Even if the conversation was not made out of your usual pick-up lines, the action started a bit dull, but the pace picked up towards the end, surprising the audience with its development.

Dutchman 01

Dutchman 02

The reason why the lovers-to-be’ dialogue seems unusual is because the entire play is a metaphor for how a white America is treating her black citizens — at least that’s what Baraka was trying to convey when he wrote it. White liberal America is symbolised by the seductive, immoral and mean woman, while Clay is the depiction of the black victims who are helplessly trying to integrate into a society that’s not ready for them.

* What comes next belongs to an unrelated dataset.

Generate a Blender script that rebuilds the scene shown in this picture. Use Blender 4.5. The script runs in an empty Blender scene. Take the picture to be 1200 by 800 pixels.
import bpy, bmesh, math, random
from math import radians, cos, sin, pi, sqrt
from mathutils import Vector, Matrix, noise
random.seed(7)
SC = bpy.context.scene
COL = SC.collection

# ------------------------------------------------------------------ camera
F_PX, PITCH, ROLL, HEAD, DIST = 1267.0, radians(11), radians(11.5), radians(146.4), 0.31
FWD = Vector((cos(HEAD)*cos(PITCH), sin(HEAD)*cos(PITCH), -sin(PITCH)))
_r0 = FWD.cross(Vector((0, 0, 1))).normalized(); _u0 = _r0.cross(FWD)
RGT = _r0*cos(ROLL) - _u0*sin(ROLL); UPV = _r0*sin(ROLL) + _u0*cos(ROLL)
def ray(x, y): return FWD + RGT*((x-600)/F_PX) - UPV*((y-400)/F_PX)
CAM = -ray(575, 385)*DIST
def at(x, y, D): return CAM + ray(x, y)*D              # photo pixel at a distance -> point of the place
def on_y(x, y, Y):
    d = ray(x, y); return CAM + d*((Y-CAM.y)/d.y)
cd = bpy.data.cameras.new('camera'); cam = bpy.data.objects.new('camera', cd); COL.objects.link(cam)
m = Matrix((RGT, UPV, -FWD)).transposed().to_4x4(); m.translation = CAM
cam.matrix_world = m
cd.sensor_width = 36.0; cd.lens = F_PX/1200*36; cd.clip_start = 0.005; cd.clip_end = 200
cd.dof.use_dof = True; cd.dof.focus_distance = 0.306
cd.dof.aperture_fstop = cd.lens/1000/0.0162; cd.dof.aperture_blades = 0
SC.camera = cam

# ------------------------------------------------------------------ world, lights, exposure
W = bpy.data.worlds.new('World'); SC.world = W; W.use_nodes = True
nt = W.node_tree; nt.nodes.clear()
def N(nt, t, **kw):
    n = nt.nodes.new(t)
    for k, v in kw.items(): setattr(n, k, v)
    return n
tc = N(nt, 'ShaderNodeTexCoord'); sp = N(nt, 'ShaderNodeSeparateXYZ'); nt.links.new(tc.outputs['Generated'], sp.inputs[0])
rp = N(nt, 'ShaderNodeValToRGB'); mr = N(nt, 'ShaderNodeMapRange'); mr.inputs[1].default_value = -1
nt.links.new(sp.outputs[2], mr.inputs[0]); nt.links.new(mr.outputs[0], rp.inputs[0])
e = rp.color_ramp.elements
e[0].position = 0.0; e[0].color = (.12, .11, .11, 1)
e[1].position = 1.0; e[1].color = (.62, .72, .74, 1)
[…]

I went to see the play with the expectation of being intrigued, maybe made uncomfortable by it, but I realised afterwards that I had only perceived it as weird. It was not my cup of tea. It wasn’t the fact that I was made uncomfortable — I hadn’t read it before, I had just read about it, and I was expecting something else. Although I couldn’t put my finger on what exactly made it too weird for me, that was the feeling I had after the performance. But, nonetheless, the idea the play is bringing on stage is an important one which is worth being reminded of, and the script gives the actors the opportunity to put on a good performance, to show off some acting skills, so I guess that’s what I can take home with me. I will see it again this week, because I’ve made plans with a friend, so I’m curious to see if the second time is different.

Dutchman 03

If you want to see it and judge for yourself, the play will perform at Het Amsterdams Theaterhuis until November 9.

Later edit: after seeing the play for the second time I can tell why I found it weird. I had a revelation during the second view, that the play was written by a poet, and it’s very much poetry-like. And don’t get me wrong, I like poetry, but a play written in a poetry style is special, and I guess it’s not for everyone. But the message of Dutchman came through as strong as it should have, and I just realise now that I didn’t say anything in my review about the clever set design, done by Ia Enstera — but maybe I shouldn’t give spoilers just yet.

Disclaimer: I received complimentary tickets to review this show. However, all the opinions expressed here are entirely my own.